Najnowszy wyrok niemieckiego Federalnego Trybunału Najwyższego ponownie otworzył spór o legalność adblocków. Mozilla ostrzega, że ewentualny zakaz może zagrozić nie tylko blokadzie reklam, ale też wielu innym narzędziom poprawiającym prywatność i dostępność stron internetowych.

REKLAMA

W Niemczech powraca dyskusja o tym, czy korzystanie z blokad reklam w przeglądarkach jest zgodne z prawem. Federalny Trybunał Najwyższy (BGH) uchylił wcześniejsze orzeczenie sądu w Hamburgu i skierował sprawę do ponownego rozpatrzenia.

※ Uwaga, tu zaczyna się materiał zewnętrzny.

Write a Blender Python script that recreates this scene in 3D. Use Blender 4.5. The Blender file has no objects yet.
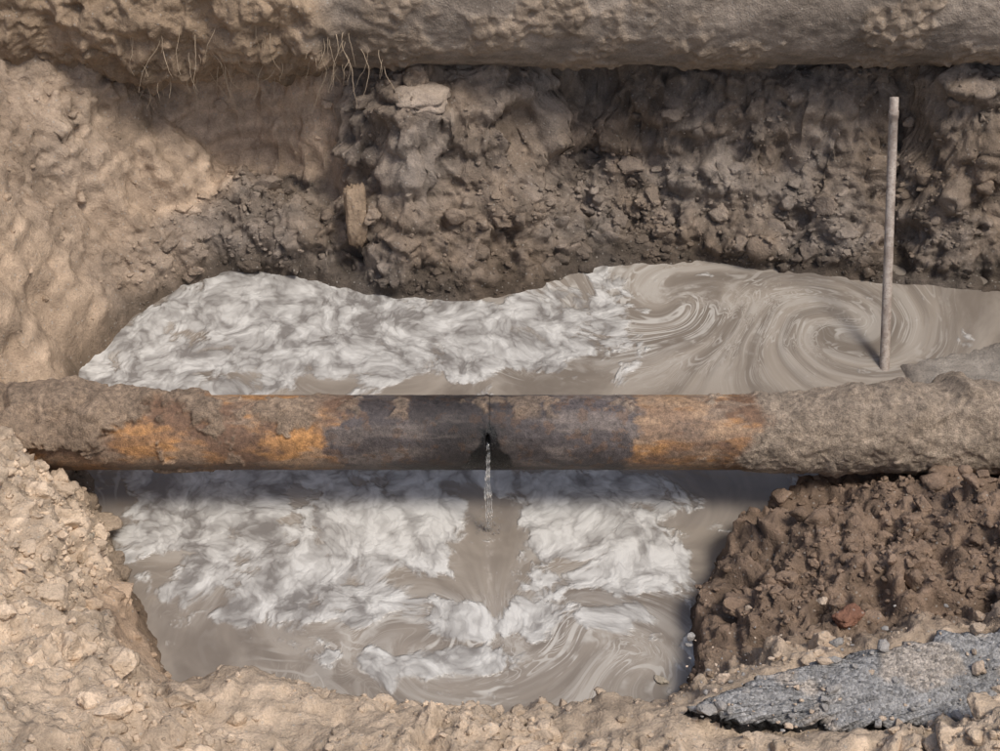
import bpy, math, numpy as np, random
from mathutils import Vector
rng=np.random.RandomState(7); random.seed(7)
scene=bpy.context.scene
# ---------------- noise ----------------
perm=rng.permutation(256); perm=np.concatenate([perm,perm,perm])
gr=rng.normal(size=(256,3)); gr/=np.linalg.norm(gr,axis=1)[:,None]; gr=gr.astype(np.float32)
hr3=rng.uniform(0,1,size=(256,3)).astype(np.float32); ht3=rng.normal(size=(256,3)).astype(np.float32); hv=rng.uniform(-1,1,256).astype(np.float32)
def perlin(P,s=1.0,off=0.0):
    P=np.asarray(P,dtype=np.float64)*s+off
    I=np.floor(P); F=(P-I).astype(np.float32); I=I.astype(np.int32)&255
    u=F*F*F*(F*(F*6-15)+10)
    r=0
    for a in (0,1):
        wa=u[...,0] if a else 1-u[...,0]
        pa=perm[I[...,0]+a]
        for b in (0,1):
            wb=wa*(u[...,1] if b else 1-u[...,1])
            pb=perm[pa+((I[...,1]+b)&255)]
            for c in (0,1):
                wc=u[...,2] if c else 1-u[...,2]
                g=gr[perm[pb+((I[...,2]+c)&255)]]
                r=r+wb*wc*(g[...,0]*(F[...,0]-a)+g[...,1]*(F[...,1]-b)+g[...,2]*(F[...,2]-c))
    return r*1.6
def fbm(P,s,o=4,off=0.0,g=.5):
    r=0;a=1;t=0
    for i in range(o):
        r=r+a*perlin(P,s*2.03**i,off+i*17.3);t+=a;a*=g
    return r/t
def billow(P,s,o=3,off=0.0,g=.5):
    r=0;a=1;t=0
    for i in range(o):
        r=r+a*np.abs(perlin(P,s*2.1**i,off+i*11.7));t+=a;a*=g
    return r/t*2-.5
def facet(P,s,off=0.0,tilt=.5):
    """angular clod noise: random height + random tilt per Voronoi cell, plus crack depth (F2-F1)"""
    Q=(np.asarray(P)*s+off).reshape(-1,3); I=np.floor(Q); F=(Q-I).astype(np.float32); I=I.astype(np.int32)
    b1=np.full(len(Q),9.,np.float32); b2=b1.copy(); val=np.zeros(len(Q),np.float32)
    for a in (-1,0,1):
        for b in (-1,0,1):
            for c in (-1,0,1):
                h=perm[perm[perm[(I[:,0]+a)&255]+((I[:,1]+b)&255)]+((I[:,2]+c)&255)]
                r=hr3[h]+np.array([a,b,c],np.float32)-F
                d2=(r*r).sum(1); v=hv[h]-tilt*(ht3[h]*r).sum(1)
                cl=d2<b1
                b2=np.where(cl,b1,np.minimum(b2,d2)); val=np.where(cl,v,val); b1=np.where(cl,d2,b1)
    crack=np.clip((np.sqrt(b2)-np.sqrt(b1))/.25,0,1)
    sh=np.asarray(P).shape[:-1]
    return (val*crack).reshape(sh),crack.reshape(sh)
def S(x): 
    x=np.clip(x,0,1); return x*x*(3-2*x)
def sg(x): return 1/(1+np.exp(-np.clip(x,-40,40)))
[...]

Argumenty wydawcy i decyzja BGH

Spór toczy się między wydawnictwem Axel Springer a firmą Eyeo, twórcą popularnego rozszerzenia Adblock Plus. Wydawca argumentuje, że adblockery ingerują w sposób działania strony w przeglądarce, a tym samym naruszają prawa autorskie do kodu witryn.

Axel Springer uważa, że strony internetowe — ich struktura HTML, CSS i mechanizmy renderowania — powinny być traktowane jak program komputerowy, a wszelka modyfikacja podczas działania w przeglądarce stanowi nielegalne kopiowanie i zmianę utworu.

Choć hamburski sąd oddalił te zarzuty, BGH uznał, że wcześniejsze rozstrzygnięcie było częściowo błędne. W uzasadnieniu stwierdzono, że nie można wykluczyć ochrony prawnej tzw. bytecode’u czy powstałego z niego kodu wykonywanego. To oznacza, że sprawa musi być zbadana ponownie.

Mozilla ostrzega: stawką jest wolność użytkowników

Według Mozilli, jeśli sądy uznają adblockery za nielegalne, ucierpi cała społeczność twórców rozszerzeń. Firmy mogą ograniczać funkcjonalność swoich narzędzi w obawie przed pozwami, a użytkownicy stracą możliwość personalizacji przeglądania internetu.

Na razie adblockery pozostają legalne, jednak sprawa Axela Springera przeciwko Eyeo została reaktywowana i może potrwać jeszcze kilka lat. Eksperci ostrzegają, że już sam proces wywołuje tzw. efekt mrożący — twórcy oprogramowania zaczynają działać ostrożniej, co może ograniczyć swobodę rozwoju internetu.

Mozilla przypomina, że sprawa ma znaczenie nie tylko dla Niemiec. Jeśli adblockery zostaną uznane za naruszające prawa autorskie, podobne regulacje mogą pojawić się w innych krajach Unii Europejskiej, wpływając na sposób, w jaki korzystamy z sieci.